ILVA di Taranto, gli esuberi e le politiche liberiste in Italia

Ennesimo grande risultato per le politiche liberiste in Italia a discapito dei lavoratori italiani e dell’economia nazionale. È di questi giorni la notizia della vendita delle acciaierie ILVA -commissariate dal governo centrale – al gruppo industriale capeggiato dall’ex Presidente di Confindustria Marcegaglia.

Al netto delle beghe spicciole tra opposte cordate industriali certamente, a seguito della cessione ai privati, ci saranno dei licenziamenti per esubero tra i lavoratori di questa importantissima azienda un tempo strategica. Diverse testate giornalistiche parlano apertamente di oltre 6400 esuberi fino al 2023. La cosa è incredibile e gravissima tenuto conto del duro periodo di crisi economica che stiamo vivendo.

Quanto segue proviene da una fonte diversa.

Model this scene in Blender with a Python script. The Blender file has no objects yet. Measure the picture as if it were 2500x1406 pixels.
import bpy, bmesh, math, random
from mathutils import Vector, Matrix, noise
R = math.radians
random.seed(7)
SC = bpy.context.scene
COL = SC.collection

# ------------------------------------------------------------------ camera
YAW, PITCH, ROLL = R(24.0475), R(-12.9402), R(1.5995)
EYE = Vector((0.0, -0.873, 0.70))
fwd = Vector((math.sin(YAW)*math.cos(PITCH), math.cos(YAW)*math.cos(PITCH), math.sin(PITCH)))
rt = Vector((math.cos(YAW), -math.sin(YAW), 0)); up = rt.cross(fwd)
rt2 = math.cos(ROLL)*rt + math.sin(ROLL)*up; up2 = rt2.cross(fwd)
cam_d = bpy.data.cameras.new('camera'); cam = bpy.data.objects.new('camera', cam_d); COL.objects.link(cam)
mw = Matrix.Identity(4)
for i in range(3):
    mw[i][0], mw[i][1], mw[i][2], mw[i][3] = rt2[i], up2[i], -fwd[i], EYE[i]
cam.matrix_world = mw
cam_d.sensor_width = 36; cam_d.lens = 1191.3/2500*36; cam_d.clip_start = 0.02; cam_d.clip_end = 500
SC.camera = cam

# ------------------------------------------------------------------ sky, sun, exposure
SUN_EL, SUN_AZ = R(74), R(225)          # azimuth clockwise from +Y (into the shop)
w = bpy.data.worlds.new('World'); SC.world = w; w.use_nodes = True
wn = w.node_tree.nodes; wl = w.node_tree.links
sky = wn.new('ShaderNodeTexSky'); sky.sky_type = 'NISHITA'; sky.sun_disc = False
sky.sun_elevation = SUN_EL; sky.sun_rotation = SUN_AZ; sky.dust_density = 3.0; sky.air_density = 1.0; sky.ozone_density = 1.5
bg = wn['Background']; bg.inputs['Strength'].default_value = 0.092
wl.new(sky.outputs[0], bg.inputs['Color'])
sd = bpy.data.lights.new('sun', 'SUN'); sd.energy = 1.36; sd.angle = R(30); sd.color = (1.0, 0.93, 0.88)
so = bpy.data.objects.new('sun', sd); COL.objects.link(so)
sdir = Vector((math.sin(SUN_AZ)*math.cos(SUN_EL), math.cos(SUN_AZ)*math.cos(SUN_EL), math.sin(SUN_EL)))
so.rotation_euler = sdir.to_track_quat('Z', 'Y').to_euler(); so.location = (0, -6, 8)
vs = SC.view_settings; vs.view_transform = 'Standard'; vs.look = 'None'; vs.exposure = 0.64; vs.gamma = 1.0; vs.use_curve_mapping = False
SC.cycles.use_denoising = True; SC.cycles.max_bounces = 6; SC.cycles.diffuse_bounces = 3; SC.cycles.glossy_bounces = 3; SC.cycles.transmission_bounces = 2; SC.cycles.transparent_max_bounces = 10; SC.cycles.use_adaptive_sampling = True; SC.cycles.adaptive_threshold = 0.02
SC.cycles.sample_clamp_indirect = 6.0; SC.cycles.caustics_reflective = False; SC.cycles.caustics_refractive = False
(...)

Diverse migliaia di persone, tra operai e le loro famiglie, rischiano di finire nella povertà e nella miseria più nera a causa di questa vendita. Una situazione che un ordinamento statale serio avrebbe potuto -e dovuto- gestire decisamente meglio, mantenendo sotto l’ala pubblica un’azienda come ILVA. Sotto controllo statale tramite IRI, negli anni del boom economico ILVA era un motore dell’economia nazionale e garantiva lavoro sicuro e remunerativo anche in zone d’Italia particolarmente povere e disagiate. Adesso che però il tanto magnificato liberismo con le sue privatizzazioni selvagge ha attecchito anche da noi “tutto questo non c’è più”, volendo parafrasare una nota canzone di Lucio Battisti.

Ed i risultati si vedono ogni giorno sempre più chiaramente, non solo con riguardo alla vicenda recente di ILVA: più disoccupazione e povertà per i lavoratori italiani.